▶ _Short task_
Transcribe only the lines of the listing below from the one holding "Write part 3" through the one holding "bm = nb(); box(bm, (1.4078, -2.822, z), (1.4096, -2.80, z", inclusive, without any change.

▶ _Information shown_
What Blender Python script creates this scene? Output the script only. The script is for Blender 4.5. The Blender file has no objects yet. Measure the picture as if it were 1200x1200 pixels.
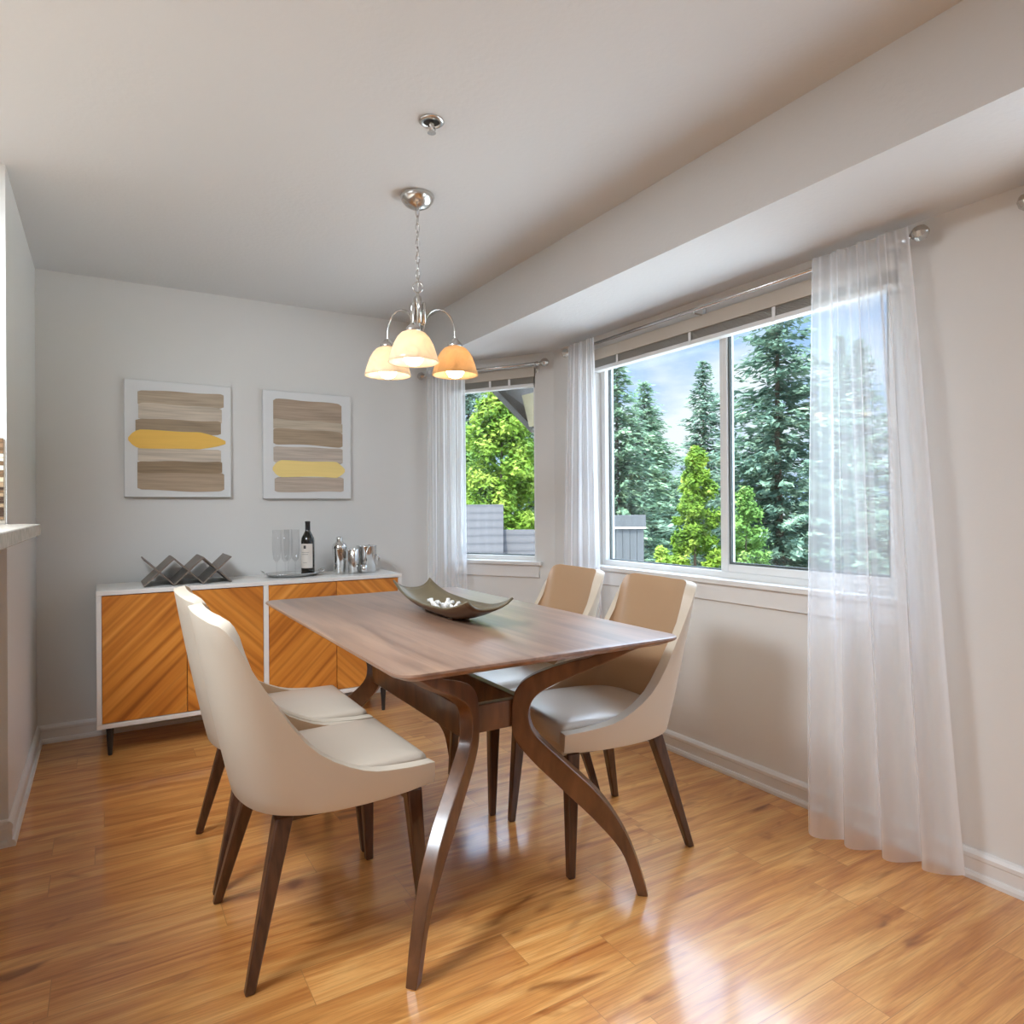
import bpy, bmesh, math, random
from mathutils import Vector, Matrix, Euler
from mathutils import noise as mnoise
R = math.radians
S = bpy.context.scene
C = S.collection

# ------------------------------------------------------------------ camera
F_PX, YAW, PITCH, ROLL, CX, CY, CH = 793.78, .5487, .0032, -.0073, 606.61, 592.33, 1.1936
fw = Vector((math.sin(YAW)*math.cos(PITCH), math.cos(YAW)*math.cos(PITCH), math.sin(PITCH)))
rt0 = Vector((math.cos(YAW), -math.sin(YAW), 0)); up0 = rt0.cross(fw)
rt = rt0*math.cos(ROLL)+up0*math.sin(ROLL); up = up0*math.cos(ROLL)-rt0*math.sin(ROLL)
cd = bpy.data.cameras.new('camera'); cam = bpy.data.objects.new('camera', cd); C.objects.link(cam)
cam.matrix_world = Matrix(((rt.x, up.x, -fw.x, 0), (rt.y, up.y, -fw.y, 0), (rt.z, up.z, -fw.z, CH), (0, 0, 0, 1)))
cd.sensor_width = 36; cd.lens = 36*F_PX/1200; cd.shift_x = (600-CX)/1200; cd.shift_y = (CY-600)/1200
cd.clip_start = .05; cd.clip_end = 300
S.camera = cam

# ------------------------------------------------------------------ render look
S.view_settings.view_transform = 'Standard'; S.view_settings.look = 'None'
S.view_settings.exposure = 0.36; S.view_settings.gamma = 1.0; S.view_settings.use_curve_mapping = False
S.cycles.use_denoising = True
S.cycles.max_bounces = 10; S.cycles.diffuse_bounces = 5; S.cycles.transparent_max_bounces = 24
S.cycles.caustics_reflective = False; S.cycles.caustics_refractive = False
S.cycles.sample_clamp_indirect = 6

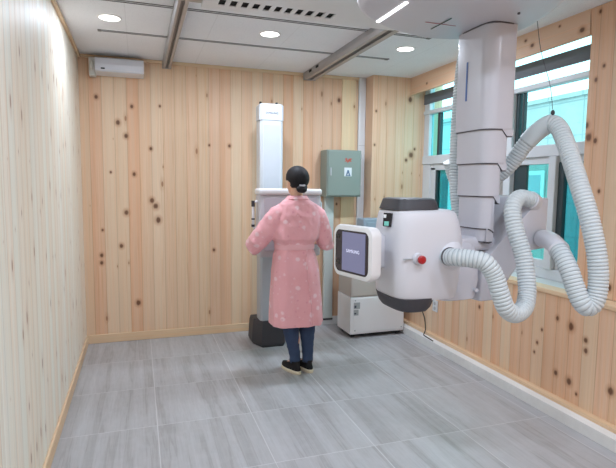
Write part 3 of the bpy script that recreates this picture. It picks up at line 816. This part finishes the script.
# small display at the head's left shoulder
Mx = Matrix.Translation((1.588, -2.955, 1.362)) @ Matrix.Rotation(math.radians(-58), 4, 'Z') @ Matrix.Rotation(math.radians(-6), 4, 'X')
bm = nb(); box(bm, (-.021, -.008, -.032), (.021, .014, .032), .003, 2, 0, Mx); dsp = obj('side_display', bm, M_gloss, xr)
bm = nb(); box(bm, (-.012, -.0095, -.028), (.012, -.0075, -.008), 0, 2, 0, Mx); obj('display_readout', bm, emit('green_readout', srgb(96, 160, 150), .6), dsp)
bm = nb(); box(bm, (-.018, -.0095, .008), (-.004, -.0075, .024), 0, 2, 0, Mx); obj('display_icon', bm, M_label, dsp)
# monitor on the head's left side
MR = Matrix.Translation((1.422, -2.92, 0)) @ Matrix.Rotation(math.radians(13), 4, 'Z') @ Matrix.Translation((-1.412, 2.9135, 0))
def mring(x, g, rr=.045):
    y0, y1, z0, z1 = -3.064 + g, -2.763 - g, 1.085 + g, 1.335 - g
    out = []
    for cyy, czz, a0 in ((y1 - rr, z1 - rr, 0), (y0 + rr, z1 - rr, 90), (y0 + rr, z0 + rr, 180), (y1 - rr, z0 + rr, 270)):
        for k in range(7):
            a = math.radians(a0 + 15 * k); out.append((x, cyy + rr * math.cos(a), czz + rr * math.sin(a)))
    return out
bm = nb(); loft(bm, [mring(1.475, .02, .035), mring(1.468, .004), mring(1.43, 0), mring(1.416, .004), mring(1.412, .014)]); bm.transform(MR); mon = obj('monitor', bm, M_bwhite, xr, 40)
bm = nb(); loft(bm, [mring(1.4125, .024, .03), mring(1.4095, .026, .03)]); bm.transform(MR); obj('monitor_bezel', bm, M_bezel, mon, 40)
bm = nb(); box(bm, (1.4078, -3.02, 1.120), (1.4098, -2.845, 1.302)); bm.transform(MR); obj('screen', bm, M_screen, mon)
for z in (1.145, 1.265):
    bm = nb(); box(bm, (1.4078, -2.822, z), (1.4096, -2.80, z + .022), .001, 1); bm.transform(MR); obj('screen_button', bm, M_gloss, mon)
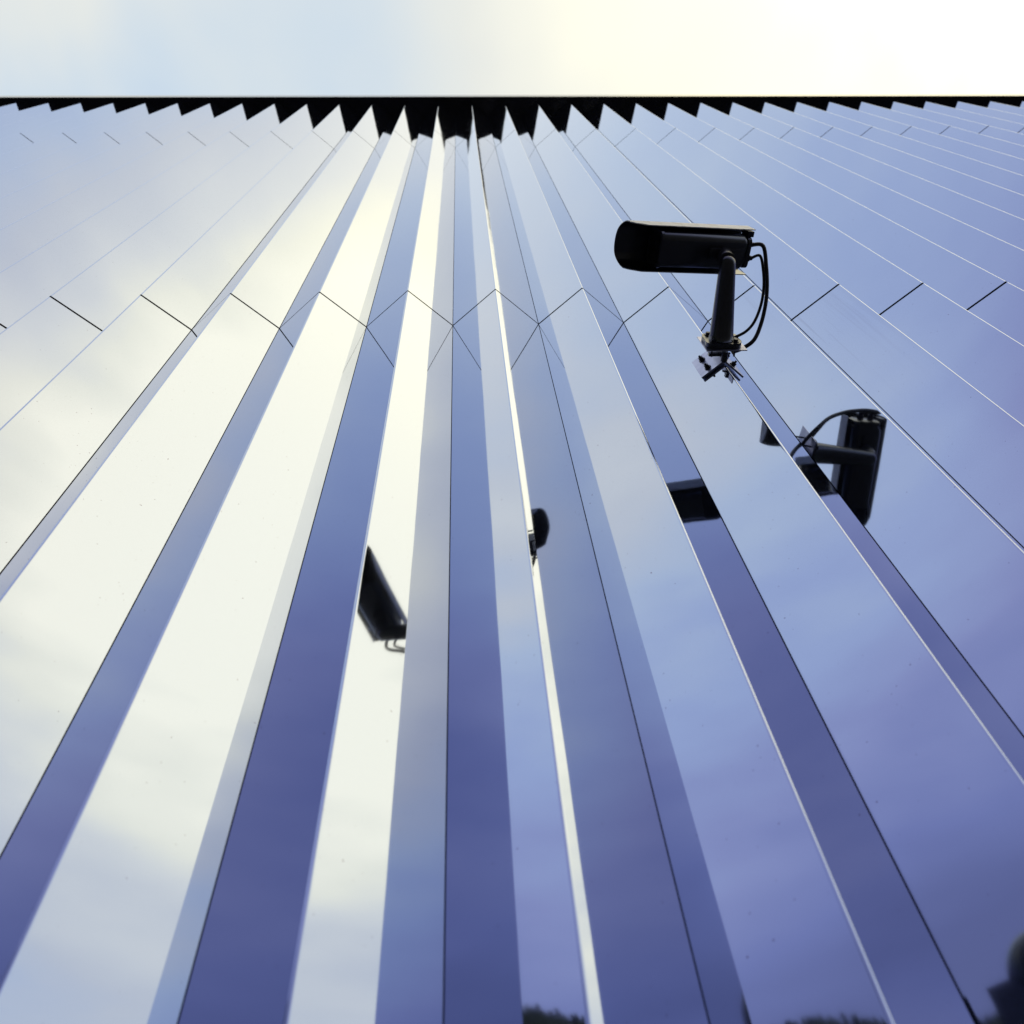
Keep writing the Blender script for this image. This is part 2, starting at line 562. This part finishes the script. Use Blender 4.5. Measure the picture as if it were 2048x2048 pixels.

▶ _Result for this exercise_
Write part 3 of the bpy script that recreates this picture. It picks up at line 816. This part finishes the script.
# small display at the head's left shoulder
Mx = Matrix.Translation((1.588, -2.955, 1.362)) @ Matrix.Rotation(math.radians(-58), 4, 'Z') @ Matrix.Rotation(math.radians(-6), 4, 'X')
bm = nb(); box(bm, (-.021, -.008, -.032), (.021, .014, .032), .003, 2, 0, Mx); dsp = obj('side_display', bm, M_gloss, xr)
bm = nb(); box(bm, (-.012, -.0095, -.028), (.012, -.0075, -.008), 0, 2, 0, Mx); obj('display_readout', bm, emit('green_readout', srgb(96, 160, 150), .6), dsp)
bm = nb(); box(bm, (-.018, -.0095, .008), (-.004, -.0075, .024), 0, 2, 0, Mx); obj('display_icon', bm, M_label, dsp)
# monitor on the head's left side
MR = Matrix.Translation((1.422, -2.92, 0)) @ Matrix.Rotation(math.radians(13), 4, 'Z') @ Matrix.Translation((-1.412, 2.9135, 0))
def mring(x, g, rr=.045):
    y0, y1, z0, z1 = -3.064 + g, -2.763 - g, 1.085 + g, 1.335 - g
    out = []
    for cyy, czz, a0 in ((y1 - rr, z1 - rr, 0), (y0 + rr, z1 - rr, 90), (y0 + rr, z0 + rr, 180), (y1 - rr, z0 + rr, 270)):
        for k in range(7):
            a = math.radians(a0 + 15 * k); out.append((x, cyy + rr * math.cos(a), czz + rr * math.sin(a)))
    return out
bm = nb(); loft(bm, [mring(1.475, .02, .035), mring(1.468, .004), mring(1.43, 0), mring(1.416, .004), mring(1.412, .014)]); bm.transform(MR); mon = obj('monitor', bm, M_bwhite, xr, 40)
bm = nb(); loft(bm, [mring(1.4125, .024, .03), mring(1.4095, .026, .03)]); bm.transform(MR); obj('monitor_bezel', bm, M_bezel, mon, 40)
bm = nb(); box(bm, (1.4078, -3.02, 1.120), (1.4098, -2.845, 1.302)); bm.transform(MR); obj('screen', bm, M_screen, mon)
for z in (1.145, 1.265):
    bm = nb(); box(bm, (1.4078, -2.822, z), (1.4096, -2.80, z + .022), .001, 1); bm.transform(MR); obj('screen_button', bm, M_gloss, mon)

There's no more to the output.